** WORK TO DO **
Restate, exactly and without pictures, the lines from the start of the listing below through the line holding "return (float(q[0]), float(q[1]), float(q[2]))".

-- MATERIAL start --

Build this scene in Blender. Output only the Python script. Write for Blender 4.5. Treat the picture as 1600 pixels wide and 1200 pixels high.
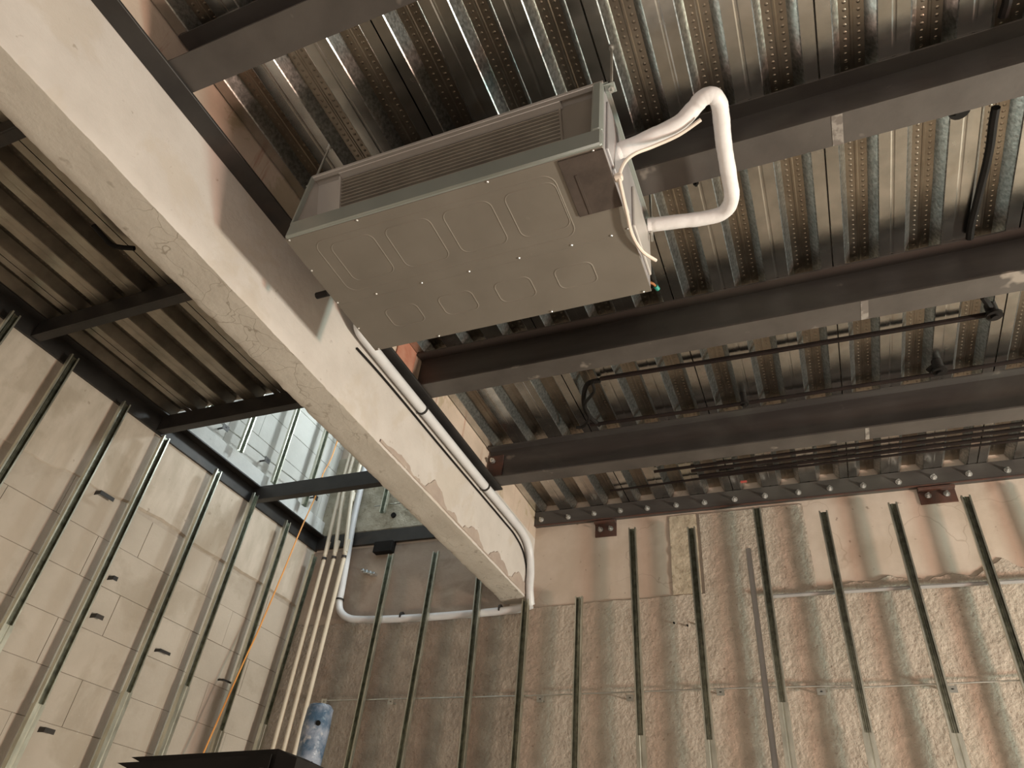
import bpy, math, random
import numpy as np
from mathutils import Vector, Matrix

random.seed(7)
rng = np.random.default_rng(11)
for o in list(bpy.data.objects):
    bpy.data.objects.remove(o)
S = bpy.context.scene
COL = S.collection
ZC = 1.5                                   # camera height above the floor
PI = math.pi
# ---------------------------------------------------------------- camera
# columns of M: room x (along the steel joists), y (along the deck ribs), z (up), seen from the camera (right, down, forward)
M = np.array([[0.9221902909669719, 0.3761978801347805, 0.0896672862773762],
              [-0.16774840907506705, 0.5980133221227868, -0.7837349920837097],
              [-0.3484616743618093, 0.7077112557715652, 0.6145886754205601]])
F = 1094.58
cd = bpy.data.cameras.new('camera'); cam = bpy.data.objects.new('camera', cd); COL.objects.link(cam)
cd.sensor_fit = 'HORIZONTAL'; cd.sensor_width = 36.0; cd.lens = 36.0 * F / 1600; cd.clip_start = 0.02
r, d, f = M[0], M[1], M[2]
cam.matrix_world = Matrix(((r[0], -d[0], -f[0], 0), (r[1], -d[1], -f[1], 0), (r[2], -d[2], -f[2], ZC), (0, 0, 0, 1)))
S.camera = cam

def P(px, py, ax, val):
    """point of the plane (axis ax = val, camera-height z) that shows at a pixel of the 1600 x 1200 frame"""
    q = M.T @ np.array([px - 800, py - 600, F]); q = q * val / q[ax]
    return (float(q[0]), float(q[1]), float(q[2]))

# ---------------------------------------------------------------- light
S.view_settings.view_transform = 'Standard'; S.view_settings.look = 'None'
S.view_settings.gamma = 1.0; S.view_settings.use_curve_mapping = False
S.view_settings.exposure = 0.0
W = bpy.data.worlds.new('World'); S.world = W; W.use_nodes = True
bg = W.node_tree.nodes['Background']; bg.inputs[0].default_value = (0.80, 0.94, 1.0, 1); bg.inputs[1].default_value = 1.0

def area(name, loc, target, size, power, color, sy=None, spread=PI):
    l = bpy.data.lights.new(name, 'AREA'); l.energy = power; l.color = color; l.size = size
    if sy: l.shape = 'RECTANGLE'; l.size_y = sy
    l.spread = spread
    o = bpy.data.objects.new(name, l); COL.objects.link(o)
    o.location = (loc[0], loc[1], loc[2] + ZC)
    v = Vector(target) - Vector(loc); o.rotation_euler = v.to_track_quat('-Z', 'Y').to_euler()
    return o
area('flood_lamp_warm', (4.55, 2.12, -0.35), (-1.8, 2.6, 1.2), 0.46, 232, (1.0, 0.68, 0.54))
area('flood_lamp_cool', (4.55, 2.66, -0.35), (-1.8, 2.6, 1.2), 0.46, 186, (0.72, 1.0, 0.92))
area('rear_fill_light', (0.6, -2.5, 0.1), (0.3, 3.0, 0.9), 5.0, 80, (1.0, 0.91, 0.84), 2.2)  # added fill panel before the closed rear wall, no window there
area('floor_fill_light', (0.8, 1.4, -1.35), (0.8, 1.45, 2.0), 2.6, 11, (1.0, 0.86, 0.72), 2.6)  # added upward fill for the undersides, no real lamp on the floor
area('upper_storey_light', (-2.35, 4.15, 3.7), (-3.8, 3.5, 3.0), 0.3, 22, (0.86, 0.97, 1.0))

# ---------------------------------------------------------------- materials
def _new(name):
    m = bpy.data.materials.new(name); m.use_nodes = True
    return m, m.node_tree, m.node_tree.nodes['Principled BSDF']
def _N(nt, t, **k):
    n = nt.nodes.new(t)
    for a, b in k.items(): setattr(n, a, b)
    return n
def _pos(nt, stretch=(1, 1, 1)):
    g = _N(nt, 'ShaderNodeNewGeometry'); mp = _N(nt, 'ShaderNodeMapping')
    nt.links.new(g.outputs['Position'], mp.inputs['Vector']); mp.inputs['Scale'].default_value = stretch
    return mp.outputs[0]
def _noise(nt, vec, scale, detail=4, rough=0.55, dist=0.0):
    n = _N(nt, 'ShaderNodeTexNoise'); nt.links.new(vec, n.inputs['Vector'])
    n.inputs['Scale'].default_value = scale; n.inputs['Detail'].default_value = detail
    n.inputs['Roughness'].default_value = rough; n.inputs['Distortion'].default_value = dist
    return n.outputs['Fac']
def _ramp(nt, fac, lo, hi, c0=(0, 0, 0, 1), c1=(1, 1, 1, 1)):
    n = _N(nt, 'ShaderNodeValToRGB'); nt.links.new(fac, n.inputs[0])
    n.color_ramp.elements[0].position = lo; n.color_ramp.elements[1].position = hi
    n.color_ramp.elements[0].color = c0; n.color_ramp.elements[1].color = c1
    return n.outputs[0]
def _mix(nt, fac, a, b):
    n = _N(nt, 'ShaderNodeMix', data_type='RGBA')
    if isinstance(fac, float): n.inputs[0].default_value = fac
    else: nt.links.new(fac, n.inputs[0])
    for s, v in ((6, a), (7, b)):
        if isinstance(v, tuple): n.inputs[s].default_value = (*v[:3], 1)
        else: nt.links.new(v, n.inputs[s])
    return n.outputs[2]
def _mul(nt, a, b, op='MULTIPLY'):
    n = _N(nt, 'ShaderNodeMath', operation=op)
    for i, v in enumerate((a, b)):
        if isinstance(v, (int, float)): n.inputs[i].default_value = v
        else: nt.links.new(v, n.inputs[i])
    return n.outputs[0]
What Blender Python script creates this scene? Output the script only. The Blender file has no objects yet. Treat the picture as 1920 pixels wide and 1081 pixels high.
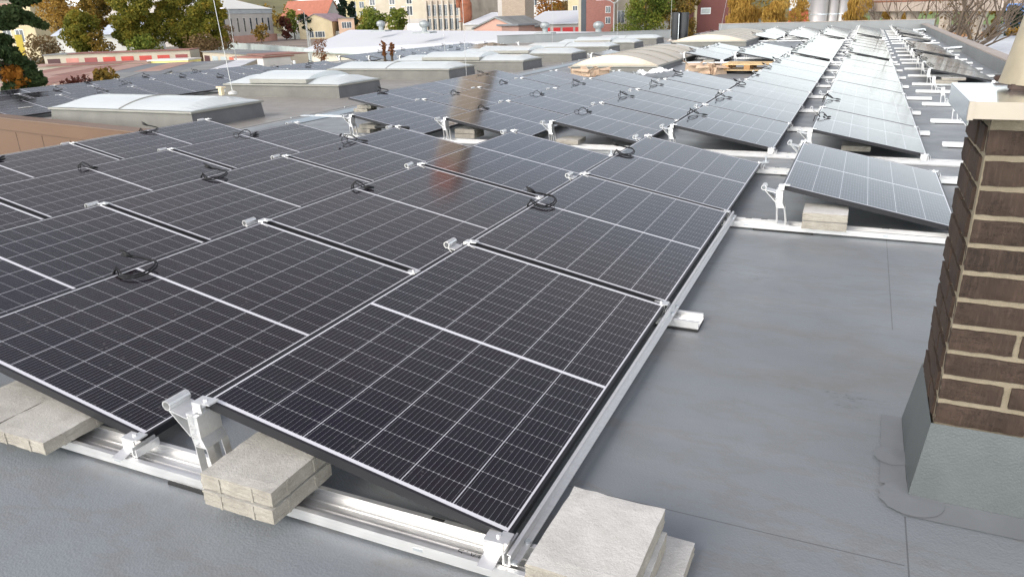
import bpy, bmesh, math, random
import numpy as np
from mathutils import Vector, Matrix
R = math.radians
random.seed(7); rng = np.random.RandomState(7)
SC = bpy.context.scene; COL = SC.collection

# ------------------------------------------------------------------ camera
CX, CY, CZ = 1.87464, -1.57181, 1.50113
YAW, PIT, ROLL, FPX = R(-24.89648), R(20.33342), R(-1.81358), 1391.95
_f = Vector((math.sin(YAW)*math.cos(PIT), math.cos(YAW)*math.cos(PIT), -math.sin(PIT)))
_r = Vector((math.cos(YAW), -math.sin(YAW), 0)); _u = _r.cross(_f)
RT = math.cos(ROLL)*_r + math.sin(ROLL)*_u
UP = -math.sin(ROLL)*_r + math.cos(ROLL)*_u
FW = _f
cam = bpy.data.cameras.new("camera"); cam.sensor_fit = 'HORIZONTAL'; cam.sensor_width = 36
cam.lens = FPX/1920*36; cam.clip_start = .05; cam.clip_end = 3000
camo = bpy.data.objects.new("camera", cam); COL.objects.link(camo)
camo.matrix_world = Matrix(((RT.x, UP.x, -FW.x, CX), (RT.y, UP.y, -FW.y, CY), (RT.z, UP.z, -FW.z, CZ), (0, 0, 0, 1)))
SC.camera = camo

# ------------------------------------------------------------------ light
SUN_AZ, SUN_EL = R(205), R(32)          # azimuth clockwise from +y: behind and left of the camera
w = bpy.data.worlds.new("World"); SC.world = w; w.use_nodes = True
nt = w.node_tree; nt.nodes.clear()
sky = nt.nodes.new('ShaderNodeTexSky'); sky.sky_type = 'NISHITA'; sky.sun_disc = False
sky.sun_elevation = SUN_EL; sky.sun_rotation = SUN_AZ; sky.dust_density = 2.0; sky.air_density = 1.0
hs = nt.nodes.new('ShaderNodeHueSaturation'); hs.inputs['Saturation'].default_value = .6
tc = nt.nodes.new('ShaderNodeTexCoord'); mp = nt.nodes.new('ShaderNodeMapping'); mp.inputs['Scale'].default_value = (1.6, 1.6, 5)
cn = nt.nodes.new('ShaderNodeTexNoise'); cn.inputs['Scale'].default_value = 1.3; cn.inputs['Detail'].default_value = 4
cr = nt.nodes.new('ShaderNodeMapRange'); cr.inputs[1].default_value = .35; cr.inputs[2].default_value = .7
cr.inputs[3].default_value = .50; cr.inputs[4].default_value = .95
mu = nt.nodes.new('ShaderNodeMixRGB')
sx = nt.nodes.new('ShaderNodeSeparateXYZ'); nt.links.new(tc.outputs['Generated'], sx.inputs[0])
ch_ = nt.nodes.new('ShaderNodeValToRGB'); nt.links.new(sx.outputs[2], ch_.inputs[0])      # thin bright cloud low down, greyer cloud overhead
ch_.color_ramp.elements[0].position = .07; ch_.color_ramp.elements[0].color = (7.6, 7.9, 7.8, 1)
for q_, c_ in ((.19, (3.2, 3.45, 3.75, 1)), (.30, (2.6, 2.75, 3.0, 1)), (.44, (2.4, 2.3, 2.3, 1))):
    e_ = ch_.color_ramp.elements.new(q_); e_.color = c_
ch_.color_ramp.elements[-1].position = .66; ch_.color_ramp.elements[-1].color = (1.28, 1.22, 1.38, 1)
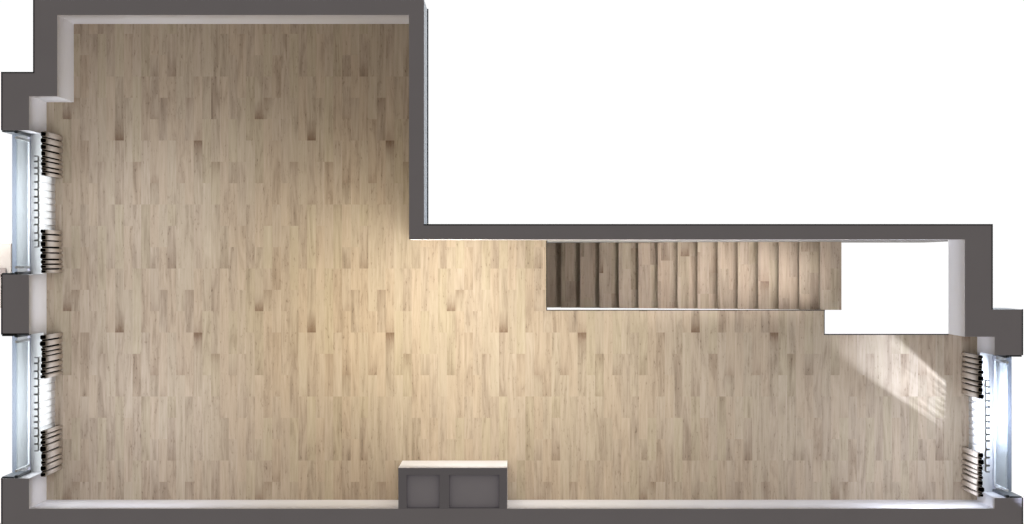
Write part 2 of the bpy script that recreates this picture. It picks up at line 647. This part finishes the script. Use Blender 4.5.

-- MATERIAL end --

** WRITTEN RESPONSE **
Build this scene in Blender. Output only the Python script. Write for Blender 4.5. Treat the picture as 1600 pixels wide and 1200 pixels high.
import bpy, math, random
import numpy as np
from mathutils import Vector, Matrix

random.seed(7)
rng = np.random.default_rng(11)
for o in list(bpy.data.objects):
    bpy.data.objects.remove(o)
S = bpy.context.scene
COL = S.collection
ZC = 1.5                                   # camera height above the floor
PI = math.pi
# ---------------------------------------------------------------- camera
# columns of M: room x (along the steel joists), y (along the deck ribs), z (up), seen from the camera (right, down, forward)
M = np.array([[0.9221902909669719, 0.3761978801347805, 0.0896672862773762],
              [-0.16774840907506705, 0.5980133221227868, -0.7837349920837097],
              [-0.3484616743618093, 0.7077112557715652, 0.6145886754205601]])
F = 1094.58
cd = bpy.data.cameras.new('camera'); cam = bpy.data.objects.new('camera', cd); COL.objects.link(cam)
cd.sensor_fit = 'HORIZONTAL'; cd.sensor_width = 36.0; cd.lens = 36.0 * F / 1600; cd.clip_start = 0.02
r, d, f = M[0], M[1], M[2]
cam.matrix_world = Matrix(((r[0], -d[0], -f[0], 0), (r[1], -d[1], -f[1], 0), (r[2], -d[2], -f[2], ZC), (0, 0, 0, 1)))
S.camera = cam

def P(px, py, ax, val):
    """point of the plane (axis ax = val, camera-height z) that shows at a pixel of the 1600 x 1200 frame"""
    q = M.T @ np.array([px - 800, py - 600, F]); q = q * val / q[ax]
    return (float(q[0]), float(q[1]), float(q[2]))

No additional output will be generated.